### EXERCISE DATA

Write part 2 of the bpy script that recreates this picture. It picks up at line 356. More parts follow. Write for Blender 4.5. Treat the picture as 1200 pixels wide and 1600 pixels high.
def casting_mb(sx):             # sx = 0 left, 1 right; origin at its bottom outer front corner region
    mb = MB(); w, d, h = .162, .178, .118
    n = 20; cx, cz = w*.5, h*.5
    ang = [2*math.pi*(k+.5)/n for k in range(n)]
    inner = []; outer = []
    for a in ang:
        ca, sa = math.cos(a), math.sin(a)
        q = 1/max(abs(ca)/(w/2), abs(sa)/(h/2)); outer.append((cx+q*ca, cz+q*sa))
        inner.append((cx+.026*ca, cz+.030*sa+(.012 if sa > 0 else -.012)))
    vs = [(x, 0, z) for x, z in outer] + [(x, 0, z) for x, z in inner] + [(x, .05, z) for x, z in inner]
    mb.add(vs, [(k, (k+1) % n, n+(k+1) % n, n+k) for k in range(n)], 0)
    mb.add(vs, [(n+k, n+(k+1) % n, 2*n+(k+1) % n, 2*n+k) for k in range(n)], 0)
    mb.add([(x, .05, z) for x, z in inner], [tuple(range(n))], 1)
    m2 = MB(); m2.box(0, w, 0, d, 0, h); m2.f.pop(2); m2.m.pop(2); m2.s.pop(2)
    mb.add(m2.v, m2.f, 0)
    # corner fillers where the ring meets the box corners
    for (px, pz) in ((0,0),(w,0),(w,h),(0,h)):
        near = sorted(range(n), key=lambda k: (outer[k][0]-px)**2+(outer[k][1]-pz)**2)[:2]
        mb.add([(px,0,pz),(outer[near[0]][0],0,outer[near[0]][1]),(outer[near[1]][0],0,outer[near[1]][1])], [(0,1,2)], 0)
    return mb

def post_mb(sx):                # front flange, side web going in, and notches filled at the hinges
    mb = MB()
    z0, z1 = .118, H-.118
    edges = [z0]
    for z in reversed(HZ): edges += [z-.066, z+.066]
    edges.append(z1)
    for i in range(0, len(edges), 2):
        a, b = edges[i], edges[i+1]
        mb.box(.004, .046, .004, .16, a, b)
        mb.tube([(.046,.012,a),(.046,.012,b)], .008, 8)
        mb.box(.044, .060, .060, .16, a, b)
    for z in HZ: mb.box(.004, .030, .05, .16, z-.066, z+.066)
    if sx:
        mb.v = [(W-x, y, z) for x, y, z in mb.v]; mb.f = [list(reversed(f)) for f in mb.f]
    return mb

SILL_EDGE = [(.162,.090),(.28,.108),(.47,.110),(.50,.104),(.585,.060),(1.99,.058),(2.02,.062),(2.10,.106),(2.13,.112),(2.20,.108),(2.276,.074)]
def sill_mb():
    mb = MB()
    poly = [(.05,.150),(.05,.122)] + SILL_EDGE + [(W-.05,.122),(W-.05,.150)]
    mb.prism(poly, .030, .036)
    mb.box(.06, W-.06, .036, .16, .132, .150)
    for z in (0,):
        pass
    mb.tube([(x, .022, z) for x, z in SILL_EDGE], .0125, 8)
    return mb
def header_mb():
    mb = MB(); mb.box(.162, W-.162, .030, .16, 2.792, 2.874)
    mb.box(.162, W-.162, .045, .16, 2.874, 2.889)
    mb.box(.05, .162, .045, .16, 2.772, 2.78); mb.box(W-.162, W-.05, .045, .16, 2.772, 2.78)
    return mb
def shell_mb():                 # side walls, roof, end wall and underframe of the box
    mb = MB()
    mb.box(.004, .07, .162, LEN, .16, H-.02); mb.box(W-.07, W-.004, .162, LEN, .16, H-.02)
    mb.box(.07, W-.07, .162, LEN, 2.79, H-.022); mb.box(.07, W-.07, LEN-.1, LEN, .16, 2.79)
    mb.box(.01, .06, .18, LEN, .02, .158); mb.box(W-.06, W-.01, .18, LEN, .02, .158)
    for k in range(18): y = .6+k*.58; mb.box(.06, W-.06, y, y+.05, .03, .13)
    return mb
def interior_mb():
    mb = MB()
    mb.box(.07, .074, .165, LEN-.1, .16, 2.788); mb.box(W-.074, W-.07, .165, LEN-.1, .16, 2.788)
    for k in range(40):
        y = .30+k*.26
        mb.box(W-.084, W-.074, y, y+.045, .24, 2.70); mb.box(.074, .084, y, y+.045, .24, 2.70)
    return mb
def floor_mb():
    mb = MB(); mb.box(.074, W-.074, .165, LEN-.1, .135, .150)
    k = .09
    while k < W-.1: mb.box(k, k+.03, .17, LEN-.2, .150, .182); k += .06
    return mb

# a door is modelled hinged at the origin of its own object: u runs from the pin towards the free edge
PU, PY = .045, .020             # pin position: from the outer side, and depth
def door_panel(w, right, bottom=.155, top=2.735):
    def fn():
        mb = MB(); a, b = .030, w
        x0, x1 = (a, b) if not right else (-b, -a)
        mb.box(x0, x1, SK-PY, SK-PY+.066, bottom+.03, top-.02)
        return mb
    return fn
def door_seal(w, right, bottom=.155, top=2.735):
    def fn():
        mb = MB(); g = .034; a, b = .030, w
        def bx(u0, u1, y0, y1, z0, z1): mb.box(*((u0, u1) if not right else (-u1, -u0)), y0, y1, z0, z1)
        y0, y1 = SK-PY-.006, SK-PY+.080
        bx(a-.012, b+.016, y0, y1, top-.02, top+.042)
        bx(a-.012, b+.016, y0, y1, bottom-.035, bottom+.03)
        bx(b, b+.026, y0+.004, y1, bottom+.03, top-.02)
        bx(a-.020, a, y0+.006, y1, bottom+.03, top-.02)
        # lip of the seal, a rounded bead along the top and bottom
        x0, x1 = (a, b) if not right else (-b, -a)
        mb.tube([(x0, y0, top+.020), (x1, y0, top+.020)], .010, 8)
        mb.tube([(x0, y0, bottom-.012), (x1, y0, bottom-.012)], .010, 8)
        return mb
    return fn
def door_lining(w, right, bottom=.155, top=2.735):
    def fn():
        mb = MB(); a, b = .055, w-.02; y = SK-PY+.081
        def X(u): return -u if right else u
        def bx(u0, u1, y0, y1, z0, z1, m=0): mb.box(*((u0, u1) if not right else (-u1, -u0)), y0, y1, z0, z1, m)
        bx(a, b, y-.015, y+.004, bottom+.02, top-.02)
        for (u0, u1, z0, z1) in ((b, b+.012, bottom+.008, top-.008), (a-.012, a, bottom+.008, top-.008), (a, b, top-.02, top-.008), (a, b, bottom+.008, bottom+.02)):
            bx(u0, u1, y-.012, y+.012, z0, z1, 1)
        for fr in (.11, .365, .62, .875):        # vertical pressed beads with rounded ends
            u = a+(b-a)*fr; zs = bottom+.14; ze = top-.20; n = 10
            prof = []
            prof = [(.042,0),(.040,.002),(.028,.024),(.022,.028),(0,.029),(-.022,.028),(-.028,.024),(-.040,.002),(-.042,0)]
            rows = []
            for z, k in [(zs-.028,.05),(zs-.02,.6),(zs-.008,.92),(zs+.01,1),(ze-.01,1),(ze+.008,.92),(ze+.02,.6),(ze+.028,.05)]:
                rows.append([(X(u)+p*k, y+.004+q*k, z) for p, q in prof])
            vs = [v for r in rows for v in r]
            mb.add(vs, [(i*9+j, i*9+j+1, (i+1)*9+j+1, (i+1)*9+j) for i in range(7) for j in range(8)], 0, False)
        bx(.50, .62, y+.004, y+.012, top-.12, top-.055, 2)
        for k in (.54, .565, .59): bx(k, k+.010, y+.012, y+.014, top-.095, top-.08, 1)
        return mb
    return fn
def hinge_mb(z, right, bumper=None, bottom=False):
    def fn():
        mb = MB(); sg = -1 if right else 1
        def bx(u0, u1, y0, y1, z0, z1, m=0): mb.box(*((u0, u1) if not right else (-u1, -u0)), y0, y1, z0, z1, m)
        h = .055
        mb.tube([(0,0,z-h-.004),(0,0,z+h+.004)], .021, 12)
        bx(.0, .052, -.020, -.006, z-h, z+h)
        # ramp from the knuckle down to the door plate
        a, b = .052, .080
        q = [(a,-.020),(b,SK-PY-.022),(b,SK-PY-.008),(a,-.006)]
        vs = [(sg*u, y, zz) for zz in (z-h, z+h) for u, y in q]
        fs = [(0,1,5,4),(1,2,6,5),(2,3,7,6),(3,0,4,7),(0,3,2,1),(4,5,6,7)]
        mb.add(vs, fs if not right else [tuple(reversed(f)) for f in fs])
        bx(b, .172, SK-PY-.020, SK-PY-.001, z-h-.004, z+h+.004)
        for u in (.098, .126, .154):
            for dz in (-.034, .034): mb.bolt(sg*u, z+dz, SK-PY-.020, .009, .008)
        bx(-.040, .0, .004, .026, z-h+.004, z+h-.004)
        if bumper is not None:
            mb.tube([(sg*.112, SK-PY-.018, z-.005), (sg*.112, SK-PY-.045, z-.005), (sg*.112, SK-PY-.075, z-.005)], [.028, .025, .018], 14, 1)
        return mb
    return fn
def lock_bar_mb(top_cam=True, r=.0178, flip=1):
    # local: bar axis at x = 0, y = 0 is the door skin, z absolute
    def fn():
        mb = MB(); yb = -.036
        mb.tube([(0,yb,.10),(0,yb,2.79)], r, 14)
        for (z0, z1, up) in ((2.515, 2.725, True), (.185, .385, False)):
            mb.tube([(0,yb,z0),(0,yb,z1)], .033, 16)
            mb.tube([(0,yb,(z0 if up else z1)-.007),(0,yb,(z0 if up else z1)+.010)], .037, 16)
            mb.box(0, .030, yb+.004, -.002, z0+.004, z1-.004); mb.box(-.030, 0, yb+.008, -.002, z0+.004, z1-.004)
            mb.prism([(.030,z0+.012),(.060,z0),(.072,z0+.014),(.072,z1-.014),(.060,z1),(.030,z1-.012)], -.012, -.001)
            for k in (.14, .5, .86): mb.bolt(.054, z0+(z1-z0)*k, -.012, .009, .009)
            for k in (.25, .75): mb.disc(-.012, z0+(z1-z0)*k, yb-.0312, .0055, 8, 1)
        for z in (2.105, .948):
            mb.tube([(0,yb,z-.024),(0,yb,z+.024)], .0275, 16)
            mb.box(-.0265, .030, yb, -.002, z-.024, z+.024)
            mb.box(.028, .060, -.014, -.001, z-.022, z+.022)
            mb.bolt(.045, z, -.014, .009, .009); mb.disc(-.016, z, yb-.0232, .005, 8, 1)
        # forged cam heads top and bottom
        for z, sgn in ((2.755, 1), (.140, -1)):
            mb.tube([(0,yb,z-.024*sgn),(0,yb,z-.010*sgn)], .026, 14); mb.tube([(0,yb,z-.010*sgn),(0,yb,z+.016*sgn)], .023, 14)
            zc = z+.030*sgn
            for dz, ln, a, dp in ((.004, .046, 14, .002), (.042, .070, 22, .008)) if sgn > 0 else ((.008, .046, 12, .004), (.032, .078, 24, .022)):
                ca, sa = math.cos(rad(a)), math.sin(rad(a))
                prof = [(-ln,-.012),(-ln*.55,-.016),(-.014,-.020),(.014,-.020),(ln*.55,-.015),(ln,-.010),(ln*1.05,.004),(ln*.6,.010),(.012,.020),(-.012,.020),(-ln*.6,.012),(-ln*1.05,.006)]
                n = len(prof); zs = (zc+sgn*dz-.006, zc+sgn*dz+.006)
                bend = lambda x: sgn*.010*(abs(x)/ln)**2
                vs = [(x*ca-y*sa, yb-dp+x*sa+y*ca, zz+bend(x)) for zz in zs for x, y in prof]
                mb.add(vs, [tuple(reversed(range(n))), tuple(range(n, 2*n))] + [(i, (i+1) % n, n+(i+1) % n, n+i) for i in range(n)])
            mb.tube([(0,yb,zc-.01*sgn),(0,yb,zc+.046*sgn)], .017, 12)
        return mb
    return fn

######
### EXERCISE DATA

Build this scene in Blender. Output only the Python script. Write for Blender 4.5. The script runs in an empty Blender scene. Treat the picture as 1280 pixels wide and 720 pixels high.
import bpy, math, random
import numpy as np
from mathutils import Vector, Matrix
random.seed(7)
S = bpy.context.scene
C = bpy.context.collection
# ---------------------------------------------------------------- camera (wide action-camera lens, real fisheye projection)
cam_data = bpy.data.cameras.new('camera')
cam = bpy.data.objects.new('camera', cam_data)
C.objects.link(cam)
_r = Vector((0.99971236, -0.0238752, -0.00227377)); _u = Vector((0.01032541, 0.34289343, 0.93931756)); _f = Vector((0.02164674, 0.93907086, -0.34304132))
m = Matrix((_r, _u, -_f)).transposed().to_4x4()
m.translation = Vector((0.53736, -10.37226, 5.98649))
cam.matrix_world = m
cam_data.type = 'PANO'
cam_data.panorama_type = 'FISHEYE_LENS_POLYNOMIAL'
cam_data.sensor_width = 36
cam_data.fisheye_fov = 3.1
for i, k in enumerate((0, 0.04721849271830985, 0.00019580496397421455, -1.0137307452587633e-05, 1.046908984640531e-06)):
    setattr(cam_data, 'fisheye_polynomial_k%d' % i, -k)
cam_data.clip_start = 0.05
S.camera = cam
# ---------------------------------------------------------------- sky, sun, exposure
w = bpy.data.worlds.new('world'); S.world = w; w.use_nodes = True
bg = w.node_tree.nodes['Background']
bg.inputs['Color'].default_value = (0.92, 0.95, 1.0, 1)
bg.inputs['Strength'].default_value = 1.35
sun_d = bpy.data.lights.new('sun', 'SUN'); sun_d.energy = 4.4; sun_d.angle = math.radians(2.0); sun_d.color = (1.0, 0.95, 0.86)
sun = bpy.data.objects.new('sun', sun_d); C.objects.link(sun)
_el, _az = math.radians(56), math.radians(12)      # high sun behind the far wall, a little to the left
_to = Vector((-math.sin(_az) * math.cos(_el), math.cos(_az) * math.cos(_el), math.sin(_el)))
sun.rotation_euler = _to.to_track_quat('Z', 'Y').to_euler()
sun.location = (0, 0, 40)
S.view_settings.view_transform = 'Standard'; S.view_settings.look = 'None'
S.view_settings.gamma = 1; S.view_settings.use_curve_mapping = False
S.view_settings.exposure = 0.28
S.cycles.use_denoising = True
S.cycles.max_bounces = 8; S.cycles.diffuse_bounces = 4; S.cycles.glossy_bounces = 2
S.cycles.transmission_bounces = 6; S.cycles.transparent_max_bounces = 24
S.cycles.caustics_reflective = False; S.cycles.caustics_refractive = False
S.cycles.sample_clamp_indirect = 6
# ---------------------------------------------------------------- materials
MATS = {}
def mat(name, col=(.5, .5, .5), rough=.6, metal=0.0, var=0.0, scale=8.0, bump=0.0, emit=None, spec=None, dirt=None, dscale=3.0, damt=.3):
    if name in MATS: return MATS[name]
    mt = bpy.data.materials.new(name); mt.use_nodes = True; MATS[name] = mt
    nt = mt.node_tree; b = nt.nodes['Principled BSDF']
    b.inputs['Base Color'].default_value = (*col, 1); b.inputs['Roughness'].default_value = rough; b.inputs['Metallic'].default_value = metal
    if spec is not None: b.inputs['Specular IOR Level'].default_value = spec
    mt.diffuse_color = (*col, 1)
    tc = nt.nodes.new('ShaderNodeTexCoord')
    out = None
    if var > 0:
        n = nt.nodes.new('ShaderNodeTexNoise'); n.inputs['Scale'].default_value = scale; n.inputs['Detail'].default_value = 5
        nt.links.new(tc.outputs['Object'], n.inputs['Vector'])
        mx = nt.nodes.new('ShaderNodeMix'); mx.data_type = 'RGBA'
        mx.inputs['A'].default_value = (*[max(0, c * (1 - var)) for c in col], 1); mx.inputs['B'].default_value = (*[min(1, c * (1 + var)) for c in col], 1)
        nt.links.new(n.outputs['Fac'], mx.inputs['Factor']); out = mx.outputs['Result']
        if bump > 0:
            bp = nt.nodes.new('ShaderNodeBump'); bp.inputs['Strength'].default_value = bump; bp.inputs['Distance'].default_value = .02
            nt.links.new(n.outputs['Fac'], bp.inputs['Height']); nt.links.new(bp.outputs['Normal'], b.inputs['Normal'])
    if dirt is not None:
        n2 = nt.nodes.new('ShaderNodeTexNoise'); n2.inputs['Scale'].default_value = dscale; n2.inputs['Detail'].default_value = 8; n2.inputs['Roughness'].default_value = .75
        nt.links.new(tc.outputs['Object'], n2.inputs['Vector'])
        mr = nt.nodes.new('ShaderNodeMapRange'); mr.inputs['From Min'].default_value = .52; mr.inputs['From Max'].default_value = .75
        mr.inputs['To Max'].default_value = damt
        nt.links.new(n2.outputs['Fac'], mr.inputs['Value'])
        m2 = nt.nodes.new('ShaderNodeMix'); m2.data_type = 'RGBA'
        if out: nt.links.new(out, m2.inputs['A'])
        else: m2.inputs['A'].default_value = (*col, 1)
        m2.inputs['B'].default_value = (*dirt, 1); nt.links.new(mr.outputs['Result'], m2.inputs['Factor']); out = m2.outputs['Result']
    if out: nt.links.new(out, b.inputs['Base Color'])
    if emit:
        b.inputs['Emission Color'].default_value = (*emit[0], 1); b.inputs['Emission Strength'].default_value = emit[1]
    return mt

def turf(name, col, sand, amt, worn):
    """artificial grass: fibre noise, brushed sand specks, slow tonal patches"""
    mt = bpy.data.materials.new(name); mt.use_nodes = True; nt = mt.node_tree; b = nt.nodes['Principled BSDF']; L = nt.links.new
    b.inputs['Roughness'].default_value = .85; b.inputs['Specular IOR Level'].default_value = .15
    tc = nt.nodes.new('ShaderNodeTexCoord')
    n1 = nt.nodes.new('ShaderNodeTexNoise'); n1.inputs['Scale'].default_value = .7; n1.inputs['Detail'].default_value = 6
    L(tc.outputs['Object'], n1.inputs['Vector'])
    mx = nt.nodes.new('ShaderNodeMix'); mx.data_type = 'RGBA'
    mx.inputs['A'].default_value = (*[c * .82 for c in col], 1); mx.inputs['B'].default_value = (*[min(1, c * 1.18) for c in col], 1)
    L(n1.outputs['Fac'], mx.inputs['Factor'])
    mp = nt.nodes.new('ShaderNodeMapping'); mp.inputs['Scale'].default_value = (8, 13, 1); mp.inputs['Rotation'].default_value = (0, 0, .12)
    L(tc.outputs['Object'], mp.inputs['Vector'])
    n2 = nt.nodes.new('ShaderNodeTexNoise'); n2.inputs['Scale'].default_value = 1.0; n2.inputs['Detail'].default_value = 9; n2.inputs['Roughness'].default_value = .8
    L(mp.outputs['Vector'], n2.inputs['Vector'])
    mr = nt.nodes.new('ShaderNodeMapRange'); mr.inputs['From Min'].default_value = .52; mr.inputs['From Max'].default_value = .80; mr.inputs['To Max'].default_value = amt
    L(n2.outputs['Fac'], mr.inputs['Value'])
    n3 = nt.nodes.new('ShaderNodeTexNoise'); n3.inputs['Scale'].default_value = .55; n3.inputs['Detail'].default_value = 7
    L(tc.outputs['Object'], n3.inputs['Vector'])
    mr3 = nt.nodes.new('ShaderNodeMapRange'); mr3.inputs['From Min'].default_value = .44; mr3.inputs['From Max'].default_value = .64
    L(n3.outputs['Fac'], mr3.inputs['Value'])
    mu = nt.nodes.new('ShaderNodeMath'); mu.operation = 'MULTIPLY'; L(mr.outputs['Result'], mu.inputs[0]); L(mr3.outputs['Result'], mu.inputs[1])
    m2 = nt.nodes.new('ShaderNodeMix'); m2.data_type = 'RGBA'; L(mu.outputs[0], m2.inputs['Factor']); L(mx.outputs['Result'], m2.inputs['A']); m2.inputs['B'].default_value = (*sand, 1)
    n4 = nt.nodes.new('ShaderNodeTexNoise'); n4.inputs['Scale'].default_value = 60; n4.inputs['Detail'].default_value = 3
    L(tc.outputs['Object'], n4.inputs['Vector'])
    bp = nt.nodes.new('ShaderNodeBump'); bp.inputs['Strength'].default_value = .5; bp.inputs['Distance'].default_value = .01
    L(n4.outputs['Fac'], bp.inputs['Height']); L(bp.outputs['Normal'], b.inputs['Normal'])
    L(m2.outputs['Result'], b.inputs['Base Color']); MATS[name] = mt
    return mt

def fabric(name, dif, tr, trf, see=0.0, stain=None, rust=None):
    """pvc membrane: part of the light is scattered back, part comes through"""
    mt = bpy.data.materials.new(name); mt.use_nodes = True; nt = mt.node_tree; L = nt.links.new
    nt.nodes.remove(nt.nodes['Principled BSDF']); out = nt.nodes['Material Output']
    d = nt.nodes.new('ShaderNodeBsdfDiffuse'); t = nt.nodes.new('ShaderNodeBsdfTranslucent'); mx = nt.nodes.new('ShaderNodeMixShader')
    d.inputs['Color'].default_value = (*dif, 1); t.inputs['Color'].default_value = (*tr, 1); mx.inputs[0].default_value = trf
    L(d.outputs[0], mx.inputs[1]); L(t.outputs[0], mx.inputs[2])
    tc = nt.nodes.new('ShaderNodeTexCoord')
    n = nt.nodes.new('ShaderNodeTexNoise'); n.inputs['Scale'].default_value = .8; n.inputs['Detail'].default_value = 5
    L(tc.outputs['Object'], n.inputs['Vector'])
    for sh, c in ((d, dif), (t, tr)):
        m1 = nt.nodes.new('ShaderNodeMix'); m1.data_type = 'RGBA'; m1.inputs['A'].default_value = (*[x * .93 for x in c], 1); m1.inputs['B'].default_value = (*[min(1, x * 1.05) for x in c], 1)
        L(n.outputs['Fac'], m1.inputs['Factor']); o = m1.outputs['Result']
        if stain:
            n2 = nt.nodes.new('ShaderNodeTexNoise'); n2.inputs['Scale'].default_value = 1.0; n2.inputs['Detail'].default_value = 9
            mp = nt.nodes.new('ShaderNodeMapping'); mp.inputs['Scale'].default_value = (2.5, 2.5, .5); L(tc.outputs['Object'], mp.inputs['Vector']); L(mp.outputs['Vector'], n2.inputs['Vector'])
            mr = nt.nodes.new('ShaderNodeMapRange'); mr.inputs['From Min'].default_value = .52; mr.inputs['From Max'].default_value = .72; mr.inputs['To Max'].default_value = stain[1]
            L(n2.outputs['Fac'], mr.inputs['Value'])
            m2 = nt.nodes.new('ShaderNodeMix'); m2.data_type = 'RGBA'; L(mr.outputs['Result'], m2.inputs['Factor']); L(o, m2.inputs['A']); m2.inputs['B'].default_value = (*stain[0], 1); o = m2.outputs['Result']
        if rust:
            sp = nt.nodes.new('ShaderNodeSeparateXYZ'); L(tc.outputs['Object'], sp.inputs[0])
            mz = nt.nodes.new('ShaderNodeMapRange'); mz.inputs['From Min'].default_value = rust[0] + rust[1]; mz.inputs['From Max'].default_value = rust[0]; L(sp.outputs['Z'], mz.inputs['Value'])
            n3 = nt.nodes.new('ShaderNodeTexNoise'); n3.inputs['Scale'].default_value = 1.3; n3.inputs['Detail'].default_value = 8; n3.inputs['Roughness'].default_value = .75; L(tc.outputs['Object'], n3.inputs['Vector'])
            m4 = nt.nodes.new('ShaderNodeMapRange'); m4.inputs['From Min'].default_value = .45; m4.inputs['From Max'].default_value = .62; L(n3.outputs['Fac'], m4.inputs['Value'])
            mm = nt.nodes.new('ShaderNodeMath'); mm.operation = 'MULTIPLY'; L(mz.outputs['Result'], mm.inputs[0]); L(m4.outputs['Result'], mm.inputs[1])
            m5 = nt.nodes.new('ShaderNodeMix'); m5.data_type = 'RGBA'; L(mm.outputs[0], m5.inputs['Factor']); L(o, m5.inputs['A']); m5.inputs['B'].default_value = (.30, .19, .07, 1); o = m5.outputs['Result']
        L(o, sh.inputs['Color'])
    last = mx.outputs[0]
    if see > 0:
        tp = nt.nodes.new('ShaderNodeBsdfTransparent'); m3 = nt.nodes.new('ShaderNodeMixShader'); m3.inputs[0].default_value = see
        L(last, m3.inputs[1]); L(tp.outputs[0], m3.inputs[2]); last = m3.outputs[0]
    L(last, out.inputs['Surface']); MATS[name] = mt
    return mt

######

**PROBLEM STATEMENT**
Search the entries for the word "runs" and gather every line where it appears.

**TASK ANSWER**
# a door is modelled hinged at the origin of its own object: u runs from the pin towards the free edge
Build this scene in Blender. Output only the Python script. Write for Blender 4.5. The script runs in an empty Blender scene. Treat the picture as 1280 pixels wide and 720 pixels high.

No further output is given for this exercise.